-- BEGIN DATA SHOWN --

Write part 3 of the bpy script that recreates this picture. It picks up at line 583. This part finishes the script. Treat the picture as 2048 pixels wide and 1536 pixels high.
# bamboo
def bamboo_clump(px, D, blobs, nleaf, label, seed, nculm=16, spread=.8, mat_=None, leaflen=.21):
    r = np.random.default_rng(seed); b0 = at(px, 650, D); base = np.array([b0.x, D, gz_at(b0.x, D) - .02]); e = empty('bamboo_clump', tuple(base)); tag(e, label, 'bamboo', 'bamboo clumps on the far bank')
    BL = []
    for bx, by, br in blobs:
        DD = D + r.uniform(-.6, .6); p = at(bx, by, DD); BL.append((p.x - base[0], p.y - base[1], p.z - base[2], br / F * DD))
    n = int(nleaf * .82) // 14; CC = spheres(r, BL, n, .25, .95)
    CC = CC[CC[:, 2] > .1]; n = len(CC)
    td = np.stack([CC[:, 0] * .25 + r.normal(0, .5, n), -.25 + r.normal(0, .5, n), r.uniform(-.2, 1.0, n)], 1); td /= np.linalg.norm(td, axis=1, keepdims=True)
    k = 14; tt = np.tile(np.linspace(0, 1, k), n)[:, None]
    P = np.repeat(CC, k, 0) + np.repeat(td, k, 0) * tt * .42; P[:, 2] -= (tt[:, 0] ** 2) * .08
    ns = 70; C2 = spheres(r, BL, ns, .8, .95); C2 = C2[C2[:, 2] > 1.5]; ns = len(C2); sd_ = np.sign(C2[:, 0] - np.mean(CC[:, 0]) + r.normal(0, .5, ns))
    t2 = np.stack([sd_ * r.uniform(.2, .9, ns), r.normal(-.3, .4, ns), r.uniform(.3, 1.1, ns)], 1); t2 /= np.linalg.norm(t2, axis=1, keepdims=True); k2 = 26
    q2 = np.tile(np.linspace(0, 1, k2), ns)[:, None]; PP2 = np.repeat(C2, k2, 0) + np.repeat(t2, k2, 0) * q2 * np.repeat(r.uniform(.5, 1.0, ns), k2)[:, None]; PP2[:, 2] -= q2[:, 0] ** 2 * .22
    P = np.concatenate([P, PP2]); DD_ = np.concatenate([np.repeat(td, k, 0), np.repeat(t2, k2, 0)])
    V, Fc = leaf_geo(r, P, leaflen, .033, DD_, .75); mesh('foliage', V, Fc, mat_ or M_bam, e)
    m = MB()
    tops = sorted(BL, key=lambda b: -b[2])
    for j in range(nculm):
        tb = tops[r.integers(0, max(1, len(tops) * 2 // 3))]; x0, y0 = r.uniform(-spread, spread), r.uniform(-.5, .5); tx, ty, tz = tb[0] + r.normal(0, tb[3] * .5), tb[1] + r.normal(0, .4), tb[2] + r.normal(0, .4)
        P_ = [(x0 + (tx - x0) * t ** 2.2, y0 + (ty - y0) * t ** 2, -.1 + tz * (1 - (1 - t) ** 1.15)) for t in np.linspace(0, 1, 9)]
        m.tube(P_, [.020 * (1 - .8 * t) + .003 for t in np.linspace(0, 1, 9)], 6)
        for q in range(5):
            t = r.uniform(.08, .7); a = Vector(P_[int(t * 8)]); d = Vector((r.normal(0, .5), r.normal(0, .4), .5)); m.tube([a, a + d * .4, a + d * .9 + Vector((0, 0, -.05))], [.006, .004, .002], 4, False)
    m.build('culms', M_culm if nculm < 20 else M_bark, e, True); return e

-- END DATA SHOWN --

### PROBLEM
Would you reproduce the material above in full, exactly as given?

### SOLUTION TO THIS PROBLEM
Write part 3 of the bpy script that recreates this picture. It picks up at line 583. This part finishes the script. Treat the picture as 2048 pixels wide and 1536 pixels high.
# bamboo
def bamboo_clump(px, D, blobs, nleaf, label, seed, nculm=16, spread=.8, mat_=None, leaflen=.21):
    r = np.random.default_rng(seed); b0 = at(px, 650, D); base = np.array([b0.x, D, gz_at(b0.x, D) - .02]); e = empty('bamboo_clump', tuple(base)); tag(e, label, 'bamboo', 'bamboo clumps on the far bank')
    BL = []
    for bx, by, br in blobs:
        DD = D + r.uniform(-.6, .6); p = at(bx, by, DD); BL.append((p.x - base[0], p.y - base[1], p.z - base[2], br / F * DD))
    n = int(nleaf * .82) // 14; CC = spheres(r, BL, n, .25, .95)
    CC = CC[CC[:, 2] > .1]; n = len(CC)
    td = np.stack([CC[:, 0] * .25 + r.normal(0, .5, n), -.25 + r.normal(0, .5, n), r.uniform(-.2, 1.0, n)], 1); td /= np.linalg.norm(td, axis=1, keepdims=True)
    k = 14; tt = np.tile(np.linspace(0, 1, k), n)[:, None]
    P = np.repeat(CC, k, 0) + np.repeat(td, k, 0) * tt * .42; P[:, 2] -= (tt[:, 0] ** 2) * .08
    ns = 70; C2 = spheres(r, BL, ns, .8, .95); C2 = C2[C2[:, 2] > 1.5]; ns = len(C2); sd_ = np.sign(C2[:, 0] - np.mean(CC[:, 0]) + r.normal(0, .5, ns))
    t2 = np.stack([sd_ * r.uniform(.2, .9, ns), r.normal(-.3, .4, ns), r.uniform(.3, 1.1, ns)], 1); t2 /= np.linalg.norm(t2, axis=1, keepdims=True); k2 = 26
    q2 = np.tile(np.linspace(0, 1, k2), ns)[:, None]; PP2 = np.repeat(C2, k2, 0) + np.repeat(t2, k2, 0) * q2 * np.repeat(r.uniform(.5, 1.0, ns), k2)[:, None]; PP2[:, 2] -= q2[:, 0] ** 2 * .22
    P = np.concatenate([P, PP2]); DD_ = np.concatenate([np.repeat(td, k, 0), np.repeat(t2, k2, 0)])
    V, Fc = leaf_geo(r, P, leaflen, .033, DD_, .75); mesh('foliage', V, Fc, mat_ or M_bam, e)
    m = MB()
    tops = sorted(BL, key=lambda b: -b[2])
    for j in range(nculm):
        tb = tops[r.integers(0, max(1, len(tops) * 2 // 3))]; x0, y0 = r.uniform(-spread, spread), r.uniform(-.5, .5); tx, ty, tz = tb[0] + r.normal(0, tb[3] * .5), tb[1] + r.normal(0, .4), tb[2] + r.normal(0, .4)
        P_ = [(x0 + (tx - x0) * t ** 2.2, y0 + (ty - y0) * t ** 2, -.1 + tz * (1 - (1 - t) ** 1.15)) for t in np.linspace(0, 1, 9)]
        m.tube(P_, [.020 * (1 - .8 * t) + .003 for t in np.linspace(0, 1, 9)], 6)
        for q in range(5):
            t = r.uniform(.08, .7); a = Vector(P_[int(t * 8)]); d = Vector((r.normal(0, .5), r.normal(0, .4), .5)); m.tube([a, a + d * .4, a + d * .9 + Vector((0, 0, -.05))], [.006, .004, .002], 4, False)
    m.build('culms', M_culm if nculm < 20 else M_bark, e, True); return e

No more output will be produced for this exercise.